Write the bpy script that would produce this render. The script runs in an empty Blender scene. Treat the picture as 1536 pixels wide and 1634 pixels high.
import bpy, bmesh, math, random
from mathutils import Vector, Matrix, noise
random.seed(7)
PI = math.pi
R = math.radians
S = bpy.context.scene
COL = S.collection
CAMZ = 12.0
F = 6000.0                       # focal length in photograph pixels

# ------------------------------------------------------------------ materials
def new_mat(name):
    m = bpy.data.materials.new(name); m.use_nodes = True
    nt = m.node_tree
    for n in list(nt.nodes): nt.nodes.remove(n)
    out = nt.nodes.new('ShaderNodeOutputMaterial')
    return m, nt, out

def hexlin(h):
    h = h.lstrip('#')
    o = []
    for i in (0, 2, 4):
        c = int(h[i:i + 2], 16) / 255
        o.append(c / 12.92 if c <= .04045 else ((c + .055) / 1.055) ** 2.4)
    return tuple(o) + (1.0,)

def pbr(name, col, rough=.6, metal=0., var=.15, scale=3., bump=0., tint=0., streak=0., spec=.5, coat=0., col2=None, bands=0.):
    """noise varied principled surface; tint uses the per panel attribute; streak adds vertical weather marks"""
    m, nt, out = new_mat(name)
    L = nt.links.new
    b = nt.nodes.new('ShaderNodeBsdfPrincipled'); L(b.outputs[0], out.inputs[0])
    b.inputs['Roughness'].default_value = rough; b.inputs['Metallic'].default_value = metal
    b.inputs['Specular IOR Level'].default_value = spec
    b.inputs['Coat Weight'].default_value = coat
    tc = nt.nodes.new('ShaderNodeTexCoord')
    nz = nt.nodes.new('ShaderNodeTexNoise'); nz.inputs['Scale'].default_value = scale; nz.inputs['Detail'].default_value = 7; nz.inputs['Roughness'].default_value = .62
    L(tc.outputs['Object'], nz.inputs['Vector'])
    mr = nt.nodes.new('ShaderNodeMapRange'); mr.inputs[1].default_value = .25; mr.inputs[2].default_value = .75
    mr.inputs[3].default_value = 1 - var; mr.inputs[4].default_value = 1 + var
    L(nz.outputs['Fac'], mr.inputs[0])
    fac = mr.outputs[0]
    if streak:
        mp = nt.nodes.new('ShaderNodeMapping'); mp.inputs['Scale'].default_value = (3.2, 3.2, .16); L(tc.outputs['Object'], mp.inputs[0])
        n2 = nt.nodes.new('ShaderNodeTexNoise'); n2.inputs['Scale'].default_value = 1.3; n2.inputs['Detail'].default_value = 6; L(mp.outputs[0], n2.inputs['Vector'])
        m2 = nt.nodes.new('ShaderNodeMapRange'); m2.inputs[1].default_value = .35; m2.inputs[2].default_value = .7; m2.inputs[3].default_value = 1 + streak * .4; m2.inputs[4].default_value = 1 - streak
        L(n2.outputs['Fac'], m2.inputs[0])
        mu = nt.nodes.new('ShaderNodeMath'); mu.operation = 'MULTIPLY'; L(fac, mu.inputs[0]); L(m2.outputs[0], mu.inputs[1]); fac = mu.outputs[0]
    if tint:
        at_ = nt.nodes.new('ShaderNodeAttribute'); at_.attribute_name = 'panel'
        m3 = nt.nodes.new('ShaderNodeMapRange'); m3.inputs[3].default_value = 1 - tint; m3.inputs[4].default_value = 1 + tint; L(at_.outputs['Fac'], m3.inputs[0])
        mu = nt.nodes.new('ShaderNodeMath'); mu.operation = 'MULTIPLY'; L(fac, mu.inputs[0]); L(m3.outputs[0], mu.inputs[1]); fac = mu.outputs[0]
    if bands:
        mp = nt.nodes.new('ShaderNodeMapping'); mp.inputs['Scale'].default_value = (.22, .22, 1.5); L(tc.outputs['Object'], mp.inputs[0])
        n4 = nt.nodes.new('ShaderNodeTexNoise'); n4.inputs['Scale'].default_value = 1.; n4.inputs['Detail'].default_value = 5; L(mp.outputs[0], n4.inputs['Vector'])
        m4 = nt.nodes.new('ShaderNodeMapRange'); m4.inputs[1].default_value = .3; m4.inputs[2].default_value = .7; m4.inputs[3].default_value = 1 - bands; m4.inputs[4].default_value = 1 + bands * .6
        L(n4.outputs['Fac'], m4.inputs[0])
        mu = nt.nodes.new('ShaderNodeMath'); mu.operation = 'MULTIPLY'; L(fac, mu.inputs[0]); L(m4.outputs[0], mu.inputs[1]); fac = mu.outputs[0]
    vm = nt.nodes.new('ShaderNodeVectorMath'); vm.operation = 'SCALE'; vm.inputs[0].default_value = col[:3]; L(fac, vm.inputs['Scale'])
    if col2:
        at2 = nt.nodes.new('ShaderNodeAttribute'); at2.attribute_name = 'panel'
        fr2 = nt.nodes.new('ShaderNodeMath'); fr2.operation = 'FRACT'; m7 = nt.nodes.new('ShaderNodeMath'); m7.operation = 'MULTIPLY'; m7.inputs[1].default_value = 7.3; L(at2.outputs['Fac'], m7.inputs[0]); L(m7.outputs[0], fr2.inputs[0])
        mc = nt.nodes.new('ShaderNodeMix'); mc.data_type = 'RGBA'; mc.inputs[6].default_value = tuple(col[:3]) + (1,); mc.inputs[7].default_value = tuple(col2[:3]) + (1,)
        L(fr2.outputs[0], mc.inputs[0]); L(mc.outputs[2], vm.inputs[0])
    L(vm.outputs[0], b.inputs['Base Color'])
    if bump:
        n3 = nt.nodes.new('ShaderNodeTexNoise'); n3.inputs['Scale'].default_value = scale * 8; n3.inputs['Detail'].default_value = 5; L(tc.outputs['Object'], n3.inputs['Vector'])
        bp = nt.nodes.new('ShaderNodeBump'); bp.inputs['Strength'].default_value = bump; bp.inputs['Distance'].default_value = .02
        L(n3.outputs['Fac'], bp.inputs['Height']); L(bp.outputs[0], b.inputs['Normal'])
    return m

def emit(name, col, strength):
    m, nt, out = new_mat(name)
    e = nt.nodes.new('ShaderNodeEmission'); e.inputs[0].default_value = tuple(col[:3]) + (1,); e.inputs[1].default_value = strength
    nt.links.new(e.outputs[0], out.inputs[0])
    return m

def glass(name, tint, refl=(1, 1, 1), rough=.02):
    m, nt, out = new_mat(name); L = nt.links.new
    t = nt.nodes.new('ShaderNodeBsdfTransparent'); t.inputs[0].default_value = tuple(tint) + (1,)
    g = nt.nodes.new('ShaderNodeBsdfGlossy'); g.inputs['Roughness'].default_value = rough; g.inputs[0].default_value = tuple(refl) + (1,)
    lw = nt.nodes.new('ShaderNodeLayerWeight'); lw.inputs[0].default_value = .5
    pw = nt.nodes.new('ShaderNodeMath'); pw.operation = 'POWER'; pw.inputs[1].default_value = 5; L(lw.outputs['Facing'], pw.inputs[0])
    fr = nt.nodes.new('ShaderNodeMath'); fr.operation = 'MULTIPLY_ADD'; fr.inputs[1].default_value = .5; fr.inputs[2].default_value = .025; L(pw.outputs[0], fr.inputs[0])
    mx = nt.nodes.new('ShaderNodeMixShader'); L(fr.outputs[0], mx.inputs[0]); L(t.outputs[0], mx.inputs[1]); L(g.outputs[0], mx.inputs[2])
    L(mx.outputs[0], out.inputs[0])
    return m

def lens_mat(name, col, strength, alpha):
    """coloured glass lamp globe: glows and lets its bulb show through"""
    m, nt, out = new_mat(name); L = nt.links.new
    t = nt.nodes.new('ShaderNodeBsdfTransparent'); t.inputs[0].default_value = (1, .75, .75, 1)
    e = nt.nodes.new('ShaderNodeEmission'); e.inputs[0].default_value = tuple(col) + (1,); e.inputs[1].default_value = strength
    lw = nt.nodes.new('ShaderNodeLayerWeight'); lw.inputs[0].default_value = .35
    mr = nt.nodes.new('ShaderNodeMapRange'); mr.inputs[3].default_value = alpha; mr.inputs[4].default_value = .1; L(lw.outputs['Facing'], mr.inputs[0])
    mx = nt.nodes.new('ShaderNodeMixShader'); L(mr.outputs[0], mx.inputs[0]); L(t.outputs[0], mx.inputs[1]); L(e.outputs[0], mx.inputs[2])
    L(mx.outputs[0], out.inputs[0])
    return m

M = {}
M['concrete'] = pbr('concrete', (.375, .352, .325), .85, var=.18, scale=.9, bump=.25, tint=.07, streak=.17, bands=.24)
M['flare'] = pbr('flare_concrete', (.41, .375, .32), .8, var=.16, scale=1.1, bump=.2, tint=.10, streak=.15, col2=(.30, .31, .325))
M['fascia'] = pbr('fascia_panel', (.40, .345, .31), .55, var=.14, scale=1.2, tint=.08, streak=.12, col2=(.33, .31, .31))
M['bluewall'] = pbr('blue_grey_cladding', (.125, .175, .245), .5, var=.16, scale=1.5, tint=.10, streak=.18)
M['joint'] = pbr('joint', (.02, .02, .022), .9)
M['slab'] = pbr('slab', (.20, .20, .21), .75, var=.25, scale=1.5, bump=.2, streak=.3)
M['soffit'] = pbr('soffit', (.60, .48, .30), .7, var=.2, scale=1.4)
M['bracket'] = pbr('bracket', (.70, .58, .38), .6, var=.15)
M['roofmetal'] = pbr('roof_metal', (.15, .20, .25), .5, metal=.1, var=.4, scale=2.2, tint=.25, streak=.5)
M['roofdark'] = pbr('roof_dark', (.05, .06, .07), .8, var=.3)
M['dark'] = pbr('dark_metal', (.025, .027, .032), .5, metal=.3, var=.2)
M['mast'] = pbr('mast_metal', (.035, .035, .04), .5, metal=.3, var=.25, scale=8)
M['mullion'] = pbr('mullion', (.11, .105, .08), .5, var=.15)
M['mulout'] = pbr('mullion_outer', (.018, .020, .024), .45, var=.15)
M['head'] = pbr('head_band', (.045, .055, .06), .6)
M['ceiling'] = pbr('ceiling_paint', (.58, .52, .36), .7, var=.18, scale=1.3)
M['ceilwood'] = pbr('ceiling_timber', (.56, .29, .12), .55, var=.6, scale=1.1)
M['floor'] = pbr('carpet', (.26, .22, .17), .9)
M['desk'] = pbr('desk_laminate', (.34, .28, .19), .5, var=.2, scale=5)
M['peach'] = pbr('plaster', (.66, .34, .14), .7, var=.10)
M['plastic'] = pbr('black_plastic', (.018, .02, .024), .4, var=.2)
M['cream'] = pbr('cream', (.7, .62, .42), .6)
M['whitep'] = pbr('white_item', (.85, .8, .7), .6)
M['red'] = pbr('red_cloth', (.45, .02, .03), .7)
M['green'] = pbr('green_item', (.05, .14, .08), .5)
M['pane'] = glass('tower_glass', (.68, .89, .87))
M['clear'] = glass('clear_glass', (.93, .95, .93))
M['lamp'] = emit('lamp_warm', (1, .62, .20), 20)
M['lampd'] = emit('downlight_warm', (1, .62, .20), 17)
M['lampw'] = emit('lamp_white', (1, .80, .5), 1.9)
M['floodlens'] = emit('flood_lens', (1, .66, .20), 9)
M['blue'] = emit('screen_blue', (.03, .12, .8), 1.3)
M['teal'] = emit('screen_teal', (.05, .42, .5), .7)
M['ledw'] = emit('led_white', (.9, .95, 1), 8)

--

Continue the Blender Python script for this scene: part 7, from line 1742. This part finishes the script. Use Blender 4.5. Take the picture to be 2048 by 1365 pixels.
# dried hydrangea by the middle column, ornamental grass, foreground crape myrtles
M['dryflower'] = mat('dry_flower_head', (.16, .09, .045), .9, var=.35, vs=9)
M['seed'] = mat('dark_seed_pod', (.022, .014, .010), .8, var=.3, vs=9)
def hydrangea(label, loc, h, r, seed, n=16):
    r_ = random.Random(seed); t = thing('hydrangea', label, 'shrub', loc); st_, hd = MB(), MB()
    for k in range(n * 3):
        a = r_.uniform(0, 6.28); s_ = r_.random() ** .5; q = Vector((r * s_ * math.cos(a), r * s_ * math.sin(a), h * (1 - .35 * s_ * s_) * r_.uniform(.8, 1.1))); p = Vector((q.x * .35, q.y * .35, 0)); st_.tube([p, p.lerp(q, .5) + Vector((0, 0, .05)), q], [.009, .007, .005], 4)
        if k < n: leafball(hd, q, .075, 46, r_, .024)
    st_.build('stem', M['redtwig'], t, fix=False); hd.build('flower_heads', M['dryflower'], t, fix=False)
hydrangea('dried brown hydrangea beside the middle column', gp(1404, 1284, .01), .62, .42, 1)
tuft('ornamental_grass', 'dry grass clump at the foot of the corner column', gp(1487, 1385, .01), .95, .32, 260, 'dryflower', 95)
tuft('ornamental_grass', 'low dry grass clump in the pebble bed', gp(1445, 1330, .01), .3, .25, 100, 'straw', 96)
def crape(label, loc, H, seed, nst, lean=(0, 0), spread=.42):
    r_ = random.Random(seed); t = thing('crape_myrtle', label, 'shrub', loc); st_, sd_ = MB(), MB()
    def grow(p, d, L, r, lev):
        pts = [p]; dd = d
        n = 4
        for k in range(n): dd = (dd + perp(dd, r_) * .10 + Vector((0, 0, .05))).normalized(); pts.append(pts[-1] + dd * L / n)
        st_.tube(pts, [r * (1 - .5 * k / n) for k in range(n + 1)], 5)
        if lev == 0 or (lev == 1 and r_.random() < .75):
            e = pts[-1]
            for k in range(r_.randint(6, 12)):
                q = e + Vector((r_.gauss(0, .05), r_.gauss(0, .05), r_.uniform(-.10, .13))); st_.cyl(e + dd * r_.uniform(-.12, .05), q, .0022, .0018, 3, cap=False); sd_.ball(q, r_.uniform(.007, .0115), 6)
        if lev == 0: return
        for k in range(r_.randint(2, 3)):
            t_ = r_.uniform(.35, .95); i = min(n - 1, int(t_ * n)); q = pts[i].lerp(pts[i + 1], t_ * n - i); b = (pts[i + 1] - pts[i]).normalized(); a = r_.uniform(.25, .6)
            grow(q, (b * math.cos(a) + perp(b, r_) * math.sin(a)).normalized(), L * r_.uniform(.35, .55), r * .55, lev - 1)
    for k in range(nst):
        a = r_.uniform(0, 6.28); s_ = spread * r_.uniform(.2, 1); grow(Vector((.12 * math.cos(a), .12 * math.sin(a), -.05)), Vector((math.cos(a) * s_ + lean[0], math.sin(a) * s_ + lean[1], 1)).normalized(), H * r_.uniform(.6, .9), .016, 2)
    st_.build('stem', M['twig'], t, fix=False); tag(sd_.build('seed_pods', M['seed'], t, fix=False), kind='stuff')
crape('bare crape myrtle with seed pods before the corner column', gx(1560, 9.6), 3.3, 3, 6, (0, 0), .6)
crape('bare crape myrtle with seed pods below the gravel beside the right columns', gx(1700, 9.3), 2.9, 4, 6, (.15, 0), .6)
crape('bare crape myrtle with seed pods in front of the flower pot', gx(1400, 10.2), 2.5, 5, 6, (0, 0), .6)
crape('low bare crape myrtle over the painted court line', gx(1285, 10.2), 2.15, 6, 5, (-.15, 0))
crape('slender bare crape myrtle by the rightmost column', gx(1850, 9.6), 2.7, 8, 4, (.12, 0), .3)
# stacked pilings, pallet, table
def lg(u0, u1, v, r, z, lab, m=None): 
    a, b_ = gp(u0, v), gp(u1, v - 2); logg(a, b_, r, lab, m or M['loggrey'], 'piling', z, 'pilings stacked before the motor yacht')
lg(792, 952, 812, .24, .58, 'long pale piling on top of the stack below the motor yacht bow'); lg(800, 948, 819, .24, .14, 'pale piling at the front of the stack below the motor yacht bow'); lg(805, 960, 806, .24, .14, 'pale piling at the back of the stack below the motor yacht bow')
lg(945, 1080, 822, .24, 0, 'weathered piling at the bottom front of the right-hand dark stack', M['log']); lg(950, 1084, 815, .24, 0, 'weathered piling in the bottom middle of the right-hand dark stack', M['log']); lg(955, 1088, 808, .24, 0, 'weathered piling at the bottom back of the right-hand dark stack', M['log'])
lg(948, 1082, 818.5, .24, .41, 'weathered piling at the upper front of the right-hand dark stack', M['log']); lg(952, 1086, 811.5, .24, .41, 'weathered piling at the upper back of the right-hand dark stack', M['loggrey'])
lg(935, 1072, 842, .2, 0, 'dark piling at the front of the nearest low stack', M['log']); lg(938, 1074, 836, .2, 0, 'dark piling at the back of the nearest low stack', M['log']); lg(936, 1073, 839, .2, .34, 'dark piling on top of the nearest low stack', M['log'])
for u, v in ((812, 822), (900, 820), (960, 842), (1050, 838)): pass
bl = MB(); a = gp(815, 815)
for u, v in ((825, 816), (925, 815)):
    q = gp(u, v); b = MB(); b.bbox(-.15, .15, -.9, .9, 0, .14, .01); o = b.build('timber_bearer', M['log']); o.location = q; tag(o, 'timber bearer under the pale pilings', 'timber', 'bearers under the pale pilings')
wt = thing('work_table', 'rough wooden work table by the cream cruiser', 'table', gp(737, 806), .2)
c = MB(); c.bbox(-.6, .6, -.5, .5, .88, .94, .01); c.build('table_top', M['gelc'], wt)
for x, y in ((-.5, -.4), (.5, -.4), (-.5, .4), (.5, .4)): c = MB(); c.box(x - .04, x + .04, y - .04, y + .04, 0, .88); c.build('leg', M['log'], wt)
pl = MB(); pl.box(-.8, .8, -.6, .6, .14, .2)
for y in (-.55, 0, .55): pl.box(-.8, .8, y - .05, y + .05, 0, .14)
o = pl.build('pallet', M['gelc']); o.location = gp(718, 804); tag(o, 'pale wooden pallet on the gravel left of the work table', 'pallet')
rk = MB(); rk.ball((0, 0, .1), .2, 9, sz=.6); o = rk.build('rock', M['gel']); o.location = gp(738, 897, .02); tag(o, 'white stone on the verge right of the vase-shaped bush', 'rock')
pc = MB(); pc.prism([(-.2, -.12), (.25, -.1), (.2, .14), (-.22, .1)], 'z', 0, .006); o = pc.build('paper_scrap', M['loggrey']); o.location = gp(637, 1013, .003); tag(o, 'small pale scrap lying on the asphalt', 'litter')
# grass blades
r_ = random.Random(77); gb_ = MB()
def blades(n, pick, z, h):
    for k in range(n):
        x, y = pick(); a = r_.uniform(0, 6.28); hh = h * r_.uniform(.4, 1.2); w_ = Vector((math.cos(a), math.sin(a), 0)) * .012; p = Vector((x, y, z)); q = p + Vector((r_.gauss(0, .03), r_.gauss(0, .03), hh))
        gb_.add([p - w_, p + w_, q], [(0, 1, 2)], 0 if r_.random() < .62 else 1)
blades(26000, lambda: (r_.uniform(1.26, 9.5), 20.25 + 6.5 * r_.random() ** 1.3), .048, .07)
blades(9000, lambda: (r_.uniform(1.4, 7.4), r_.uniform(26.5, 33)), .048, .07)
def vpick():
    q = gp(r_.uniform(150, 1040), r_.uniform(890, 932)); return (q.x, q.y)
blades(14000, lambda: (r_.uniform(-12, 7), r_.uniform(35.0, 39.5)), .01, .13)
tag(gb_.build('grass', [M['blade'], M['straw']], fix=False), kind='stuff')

==

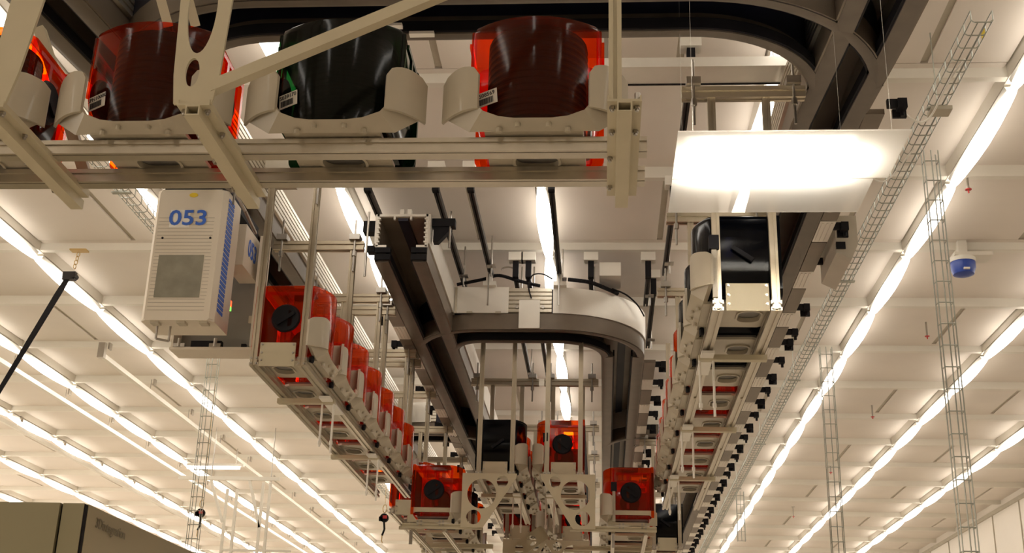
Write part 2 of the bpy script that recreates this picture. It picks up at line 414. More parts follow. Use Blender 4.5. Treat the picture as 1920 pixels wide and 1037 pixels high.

WHAT YOU ARE ASKED TO DO
Search the material above for "Blender". Pull out each line where it shows up.

RESPONSE TO THIS TASK
Write the bpy script that would produce this render. The script runs in an empty Blender scene. Treat the picture as 1536 pixels wide and 1634 pixels high.
Continue the Blender Python script for this scene: part 7, from line 1742. This part finishes the script. Use Blender 4.5. Take the picture to be 2048 by 1365 pixels.
Write part 2 of the bpy script that recreates this picture. It picks up at line 414. More parts follow. Use Blender 4.5. Treat the picture as 1920 pixels wide and 1037 pixels high.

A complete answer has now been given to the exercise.